From what I have said so far, the urgency of developing new understandings of what religion is, or, rather should be, and, in particular, developing inclusive understandings of the religious ‘other’ in each religious tradition should be readily apparent. Without such reformulation, the communal supremacist interpretations of religion and of the status of the religious ‘other’, which underpin the ideology and politics of communalism, cannot be challenged.

Who should take on this task? Obviously, it would be naïve to expect the so-called and self-styled religious ‘leaders’ in each community to do this. Of course, there may be some notable exceptions. This is because it goes quite against how they understand their own religions, as well as because it directly challenges their own interests. Their authority as self-appointed interpreters of their religions rests on their ability to maintain and continuously reinforce and promote communal supremacist understandings of their own religion.

This task, therefore, falls among others, on the shoulders of secular intellectuals and groups in India who have played a central role in the struggle against communalism.
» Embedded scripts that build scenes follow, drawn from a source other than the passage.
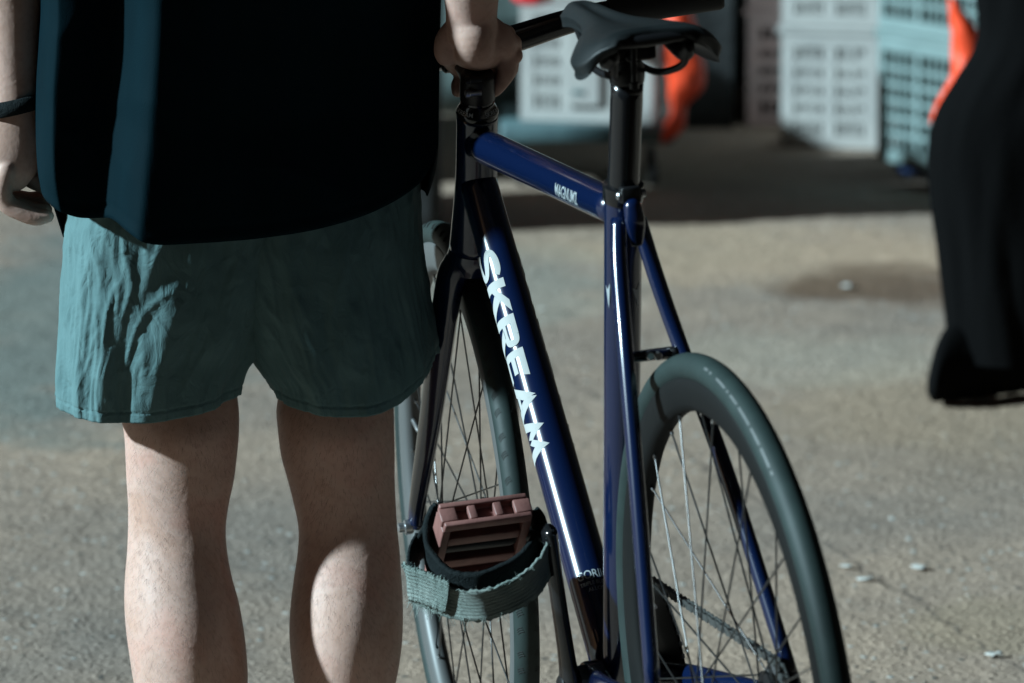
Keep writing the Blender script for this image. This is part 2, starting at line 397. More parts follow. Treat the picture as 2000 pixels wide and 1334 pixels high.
crate('white slotted crate with a blank plate, on the teal trolley behind the saddle', p.x, gy+.14, bt, radians(-12), .265, .26, .25, M['crate_w'], board=((-.005, -.138, .12), (.032, .004, .085)))
crate('white crate stacked on top of the blank-plated one, over the trolley', p.x, gy+.14, bt+.252, radians(-10), .265, .26, .25, M['crate_w'])
q = G(1568, 300)
for k, lab in enumerate(('bottom white slotted crate of the tall stack right of the orange bag', 'second white slotted crate up in the tall stack right of the orange bag', 'third white slotted crate up in the tall stack right of the orange bag')):
    crate(lab, q.x+.145, q.y+.25, .002+.25*k, radians(-14), .29, .37, .248, M['crate_w'], group=None)
q = G(1500, 292)
for k, lab in enumerate(('bottom crate coloured with pink reflected light, left of the tall white crate stack', 'upper crate coloured with pink reflected light, left of the tall white crate stack', 'topmost crate coloured with pink reflected light, left of the tall white crate stack')):
    crate(lab, q.x+.05, q.y+.55, .002+.25*k, radians(-6), .12, .36, .248, M['crate_pink_lit'], slits=4, groups=1)  # added stack, standing for the white stack's side in reflected orange light
q = G(1716, 352); dr = radians(-58); c0 = V((q.x, q.y, 0)) + V((cos(dr), sin(dr), 0))*.19 - V((sin(dr), -cos(dr), 0))*.0 + V((-sin(dr), cos(dr), 0))*.14
m_ = thing('crate_dolly', 'small dark blue dolly under the pale green mesh crates', 'dolly', (c0.x, c0.y, 0))
mm = MB(); X_ = V((cos(dr), sin(dr), 0)); Y_ = V((-sin(dr), cos(dr), 0)); mm.box(c0+V((0, 0, .03)), (.17, .12, .010), (X_, Y_, V((0, 0, 1))))
mm.build('deck', nmat('dark_blue_plastic', (.012, .03, .09), .5), m_, bevel=.003, smooth=False)
for i in (-1, 1):
    for j in (-1, 1):
        c = c0+X_*.15*i+Y_*.1*j+V((0, 0, .014)); mm = MB(); mm.lathe(c-Y_*.007, Y_, [(0, .010), (.002, .014), (.012, .014), (.014, .010)], 16); mm.build('castor', M['wheelrub'], m_)
for k, lab in enumerate(('lower pale green mesh crate on the blue dolly', 'middle pale green mesh crate above the blue dolly', 'top pale green mesh crate above the blue dolly')):
    crate(lab, c0.x, c0.y, .042+.262*k, dr, .38, .28, .26, M['crate_t'], rows=6, groups=3, slits=5, fine=True)

def draped(name, label, cat, x0, x1, y0, y1, z0, z1, mat, seed=0, amp=.02):
    vs = []; fs = []; n = 24; rings = 14
    for j in range(rings+1):
        t = j/rings; z = z0+(z1-z0)*min(t/.85, 1); k = 1 if t < .85 else 1-(t-.85)/.15
        if t > .85: z = z1+.01*(1-k)
        for i in range(n*4):
            s, f = divmod(i, n); f /= n
            x, y = [(x0+(x1-x0)*f, y0), (x1, y0+(y1-y0)*f), (x1-(x1-x0)*f, y1), (x0, y1-(y1-y0)*f)][s]
            cx, cy = (x0+x1)/2, (y0+y1)/2
            a = amp*noise.noise(V((x*6+seed, y*6, z*1.6)))*(1 if t < .85 else k); dx, dy = x-cx, y-cy; l = sqrt(dx*dx+dy*dy)
            vs.append((cx+dx*k+a*dx/l, cy+dy*k+a*dy/l, z+amp*.3*noise.noise(V((x*4, y*4, seed)))*(t > .5)))
    m4 = n*4
    for j in range(rings):
        for i in range(m4): fs.append((j*m4+i, j*m4+(i+1) % m4, (j+1)*m4+(i+1) % m4, (j+1)*m4+i))
    fs.append(tuple(range(m4))[::-1])
    return tag(mesh(name, vs, fs, mat), label, cat)
def xat(px, Y): return W(px, 300, Y).x
draped('covered_stack', 'grey green covered stack between the shirt and the white crates', 'covered stack', xat(800, 12.4), xat(1040, 12.4), 12.4, 13.0, 0, 1.05, M['greytarp'], 3)
draped('covered_stack', 'black covered stack right of the orange bag, before the pink-lit crates', 'covered stack', xat(1340, 12.15), xat(1432, 12.15), 12.15, 13.2, 0, 1.1, M['darktarp'], 9)
draped('covered_stack', 'dark teal covered stack in the gap left of the pink-lit crates', 'covered stack', xat(1425, 12.9), xat(1560, 12.9), 12.9, 13.6, 0, 1.2, M['board'], 19)
draped('covered_stack', 'long low black covered stack filling the far back', 'covered stack', xat(860, 13.7), xat(2300, 13.7), 13.7, 14.3, 0, .9, M['darktarp'], 29)
draped('covered_stack', 'unseen black block added behind the person to shade the far ground', 'covered stack', xat(400, 11.0), xat(858, 11.0), 10.66, 11.05, 0, .55, M['darktarp'], 39)  # added out of sight to cast the dark band across the ground
draped('covered_stack', 'lower unseen black block, added further back to shade ground by the crates', 'covered stack', xat(560, 11.9), xat(858, 11.9), 11.34, 12.3, 0, .42, M['darktarp'], 49)  # added out of sight to darken the ground strip past the trolley

def profile_bag(name, label, rows, Y, thick, mat, seed=1):
    """hanging crumpled bag: rows of (py, xl, xr)"""
    vs = []; fs = []; n = 20; R = 26
    for j in range(R):
        py = rows[0][0]+(rows[-1][0]-rows[0][0])*j/(R-1); xl, xr = sp(rows, py)
        a = W(xl, py, Y); b = W(xr, py, Y); c = (a+b)/2; hw = (b.x-a.x)/2; th = thick*(.5+.5*min(1, hw/.035))*(1 if 0 < j < R-1 else .4)
        for k in range(n):
            an = 2*pi*k/n; q = V((cos(an)*1.0, sin(an), 0)); nn = 1+.28*noise.noise(V((cos(an)*2.2+seed, sin(an)*2.2, c.z*22)))
            vs.append(c+V((q.x*hw*min(nn, 1.1), q.y*th*nn, 0)))
    for j in range(R-1):
        for k in range(n): fs.append((j*n+k, (j+1)*n+k, (j+1)*n+(k+1) % n, j*n+(k+1) % n))
    fs.append(tuple(range(n))); fs.append(tuple((R-1)*n+k for k in range(n))[::-1])
    return tag(mesh(name, vs, fs, mat), label, 'bag')
profile_bag('orange_bag', 'bright orange bag hanging beside the white crate behind the saddle', [(-40, 1310, 1345), (20, 1298, 1350), (60, 1292, 1362), (110, 1294, 1372), (150, 1300, 1376), (180, 1304, 1368), (203, 1308, 1346), (225, 1308, 1340), (245, 1296, 1336), (262, 1286, 1325), (281, 1284, 1306)], 11.27, .035, M['orange'])
profile_bag('orange_bag', 'small orange bag between the green mesh crates and the black trousers', [(-5, 1852, 1866), (25, 1854, 1884), (60, 1858, 1908), (100, 1860, 1920), (150, 1858, 1925), (200, 1832, 1900), (235, 1820, 1870), (262, 1826, 1850)], 10.7, .03, M['orange'], 5)
profile_bag('red_bag', 'red bag sagging over the white crate edge, above the handlebar', [(-60, 1005, 1085), (-20, 1000, 1082), (0, 1006, 1076), (11, 1022, 1052)], 11.2, .03, nmat('red_plastic', (.75, .04, .05), .45), 8)

# scraps lying on the ground
for (px, py, l, s, rot, lab) in ((1690, 1133, .016, .006, -.3, 'white paper scrap just right of the rear tyre'), (1652, 1108, .013, .004, -.6, 'thin pale scrap almost touching the rear tyre'),
        (1795, 1110, .010, .009, .8, 'small crumpled white scrap above the other two'), (1941, 1280, .015, .008, -.5, 'flat white scrap near the lower right corner'),
        (1058, 606, .008, .006, .2, 'tiny pale chip between the down tube and the seat tube'), (655+999, 560, .012, .009, .4, 'small pale chip left of the walking person')):
    g = G(px, py, .002); l *= .75; s *= .8; m = MB(); ax = (V((cos(rot), sin(rot), .1)).normalized(), V((-sin(rot), cos(rot), 0)), V((0, 0, 1)))
    vs = []; fs = []
    for i in range(7):
        for j in range(5):
            u, v = i/3-1, j/2-1
            vs.append(g + ax[0]*(l*u*(1-.2*v*v)) + ax[1]*(s*1.6*v*(1-.25*u*u)) + V((0, 0, .004*noise.noise(V((u*2+px, v*2, 0)))+.003)))
    fs = [(i*5+j, (i+1)*5+j, (i+1)*5+j+1, i*5+j+1) for i in range(6) for j in range(4)]
    o = mesh('paper_scrap', vs, fs, M['paper']); sd_ = o.modifiers.new('s', 'SOLIDIFY'); sd_.thickness = .001
    tag(o, lab, 'paper scrap', 'pale scraps lying on the ground')

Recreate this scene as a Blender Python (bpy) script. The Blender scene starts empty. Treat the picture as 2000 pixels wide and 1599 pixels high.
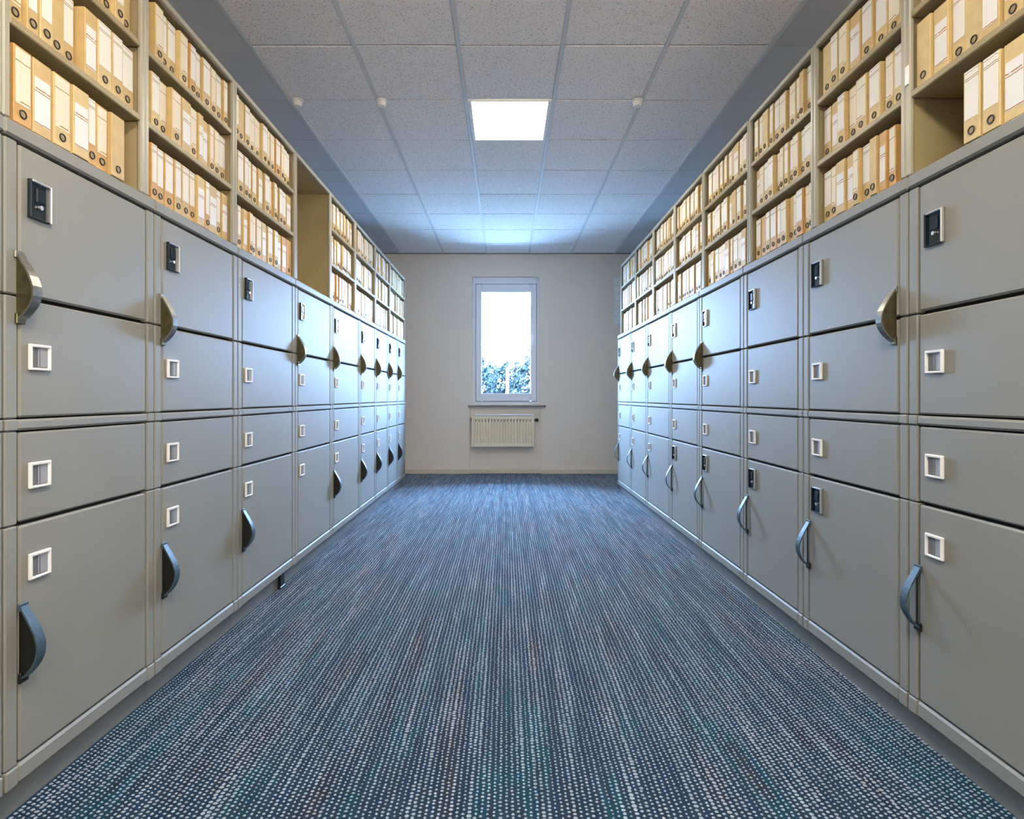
import bpy, bmesh, math, random
import numpy as np
from mathutils import Vector, Matrix

# ------------------------------------------------------------------ camera, world, light, exposure
SC = bpy.context.scene
COL = SC.collection
CAM_H = 1.06
F_PX = 1134.0                      # focal length in pixels of the 2000 x 1599 frame
cam_data = bpy.data.cameras.new('camera')
cam_data.sensor_width = 36.0
cam_data.lens = F_PX / 2000.0 * 36.0
cam_data.shift_x = 12.0 / 2000.0
cam_data.shift_y = -24.5 / 2000.0
cam_data.clip_start = 0.02
cam = bpy.data.objects.new('camera', cam_data)
cam.location = (0, 0, CAM_H)
cam.rotation_euler = (math.radians(90), 0, 0)
COL.objects.link(cam)
SC.camera = cam

SKY_COLOR = (0.36, 0.60, 1.0)
SKY_STRENGTH = 165.0
LAMP_COLOR = (1.0, 0.90, 0.75)
LAMP_STRENGTH = 50.0
EXPOSURE = 0.10

world = bpy.data.worlds.new('overcast_sky')
SC.world = world
world.use_nodes = True
bg = world.node_tree.nodes['Background']
bg.inputs['Color'].default_value = (*SKY_COLOR, 1)
bg.inputs['Strength'].default_value = SKY_STRENGTH
SC.view_settings.view_transform = 'Standard'
SC.view_settings.look = 'None'
SC.view_settings.gamma = 1.0
SC.view_settings.use_curve_mapping = False
SC.view_settings.exposure = EXPOSURE
SC.cycles.max_bounces = 10
SC.cycles.diffuse_bounces = 6
SC.cycles.transparent_max_bounces = 12
SC.cycles.sample_clamp_indirect = 8.0
SC.cycles.use_denoising = True

# a light portal in the window opening: it only tells the renderer where the daylight comes in
pd = bpy.data.lights.new('window_portal', 'AREA')
pd.shape = 'RECTANGLE'; pd.size = 0.80; pd.size_y = 1.62
pd.cycles.is_portal = True
po = bpy.data.objects.new('window_portal', pd)
po.location = (0.0, 8.16, 1.84)
po.rotation_euler = (math.radians(-90), 0, 0)     # faces into the room (-Y)
COL.objects.link(po)

# added unseen fill light behind the camera, warm and soft, to brighten the ceiling
rd = bpy.data.lights.new('near_room_fill', 'AREA')
rd.shape = 'RECTANGLE'; rd.size = 1.2; rd.size_y = 1.4; rd.energy = 125; rd.color = (1.0, 0.83, 0.68)
ro = bpy.data.objects.new('near_room_fill', rd)
ro.location = (1.4, -1.9, 1.75); ro.rotation_euler = (math.radians(142), 0, math.radians(34))      # faces +Y, up and a little to the left
COL.objects.link(ro)

# added lamp in place of ground-bounced daylight, brightens the ceiling through the window
gd = bpy.data.lights.new('ground_bounce_fill', 'AREA')
gd.shape = 'RECTANGLE'; gd.size = 7.0; gd.size_y = 2.6; gd.energy = 2000; gd.color = (0.36, 0.66, 1.0)
go = bpy.data.objects.new('ground_bounce_fill', gd)
go.location = (0, 9.75, 0.02)
go.rotation_euler = (math.radians(180), 0, 0)      # lies on the ground and shines up
COL.objects.link(go)

# ------------------------------------------------------------------ materials
def mat(name, color, rough=0.5, metal=0.0, spec=0.5, noise=0.0, nscale=8.0, bump=0.0, bscale=200.0):
    m = bpy.data.materials.new(name)
    m.use_nodes = True
    nt = m.node_tree
    b = nt.nodes['Principled BSDF']
    b.inputs['Base Color'].default_value = (*color, 1)
    b.inputs['Roughness'].default_value = rough
    b.inputs['Metallic'].default_value = metal
    b.inputs['Specular IOR Level'].default_value = spec
    tc = nt.nodes.new('ShaderNodeTexCoord')
    if noise > 0:
        n = nt.nodes.new('ShaderNodeTexNoise'); n.inputs['Scale'].default_value = nscale; n.inputs['Detail'].default_value = 4
        nt.links.new(tc.outputs['Object'], n.inputs['Vector'])
        mr = nt.nodes.new('ShaderNodeMapRange')
        mr.inputs['From Min'].default_value = 0.3; mr.inputs['From Max'].default_value = 0.7
        mr.inputs['To Min'].default_value = 1 - noise; mr.inputs['To Max'].default_value = 1 + noise
        nt.links.new(n.outputs['Fac'], mr.inputs['Value'])
        mx = nt.nodes.new('ShaderNodeMix'); mx.data_type = 'RGBA'; mx.blend_type = 'MULTIPLY'
        mx.inputs['Factor'].default_value = 1
        mx.inputs['A'].default_value = (*color, 1)
        nt.links.new(mr.outputs['Result'], mx.inputs['B'])
        nt.links.new(mx.outputs['Result'], b.inputs['Base Color'])
    if bump > 0:
        n2 = nt.nodes.new('ShaderNodeTexNoise'); n2.inputs['Scale'].default_value = bscale
        nt.links.new(tc.outputs['Object'], n2.inputs['Vector'])
        bp = nt.nodes.new('ShaderNodeBump'); bp.inputs['Strength'].default_value = bump; bp.inputs['Distance'].default_value = 0.002
        nt.links.new(n2.outputs['Fac'], bp.inputs['Height'])
        nt.links.new(bp.outputs['Normal'], b.inputs['Normal'])
    return m

M = {}
M['paint'] = mat('grey_locker_paint', (0.268, 0.266, 0.238), 0.54, spec=0.35, noise=0.03, nscale=3, bump=0.04, bscale=350)
M['frame'] = mat('grey_frame_paint', (0.268, 0.268, 0.244), 0.54, spec=0.35, noise=0.03, nscale=6)
M['inside'] = mat('gap_shade_dark', (0.022, 0.021, 0.019), 0.8)  # near-black: the shade inside door and tile gaps is put into this colour
M['plinth'] = mat('plinth_paint', (0.20, 0.20, 0.185), 0.5, noise=0.08, nscale=9)
M['post'] = mat('shelf_post_paint', (0.38, 0.36, 0.28), 0.42, noise=0.05, nscale=8)
M['tan'] = mat('tan_shelf_paint', (0.37, 0.30, 0.165), 0.5, noise=0.06, nscale=7)
M['chrome'] = mat('chrome', (0.80, 0.80, 0.80), 0.30, metal=0.9)
M['navy'] = mat('dark_glossy_plastic', (0.012, 0.022, 0.032), 0.16)
M['whiteplastic'] = mat('white_plastic', (0.90, 0.89, 0.87), 0.35)
M['slotgrey'] = mat('grey_card', (0.17, 0.18, 0.20), 0.5)
M['slotlight'] = mat('pale_card', (0.36, 0.39, 0.44), 0.5)
M['bronze'] = mat('dull_steel', (0.26, 0.25, 0.21), 0.32, metal=0.75, noise=0.2, nscale=60)
M['bronzedark'] = mat('dark_bronze', (0.13, 0.115, 0.06), 0.28, metal=0.7, noise=0.3, nscale=30)
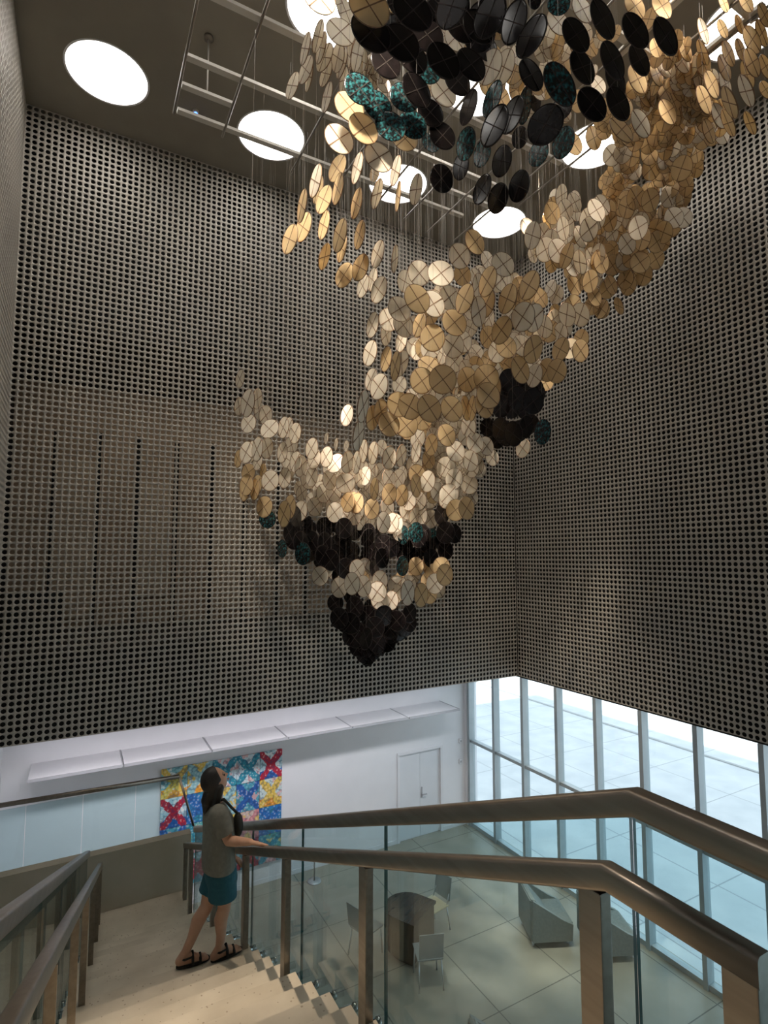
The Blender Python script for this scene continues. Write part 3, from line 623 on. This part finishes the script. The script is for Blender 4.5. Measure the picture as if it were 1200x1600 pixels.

At present, however, few of them are well-equipped for this task. This is because they have, by and large, shunned the realm of religious discourse, seeing it as simply too sensitive to handle or else regarding religion as false consciousness, a primitive vestige that is best left to wither away on its own. This stance has had the lamentable result of leaving the realm of religious discourse to be virtually monopolized by obscurantist forces that thrive on propagating and reinforcing communal supremacist understandings of religion. Therefore, I think it is imperative for secular intellectuals and activists (who may or not be religious personally) to engage creatively with religion and to think of means in which new, inclusive and positive attitudes to the religious ‘other’ in each religion can be promoted and exclusivist, communal supremacist understandings of each religion countered. This would require far greater engagement with the realm of religious discourse than the standard ‘Hindu-Muslim Bhai Bhai’ sloganeering approach, which is, as I have indicated, totally inadequate. For this purpose, secular forces also need to identify and work closely with progressive-minded religious people,  including what I suspect are the not small number of religious ‘specialists’—priests, mullahs and so on, who may be committed to genuine inter-community solidarity and harmony, and who forcefully challenge the right of communal chauvinists to speak in the name of their religion.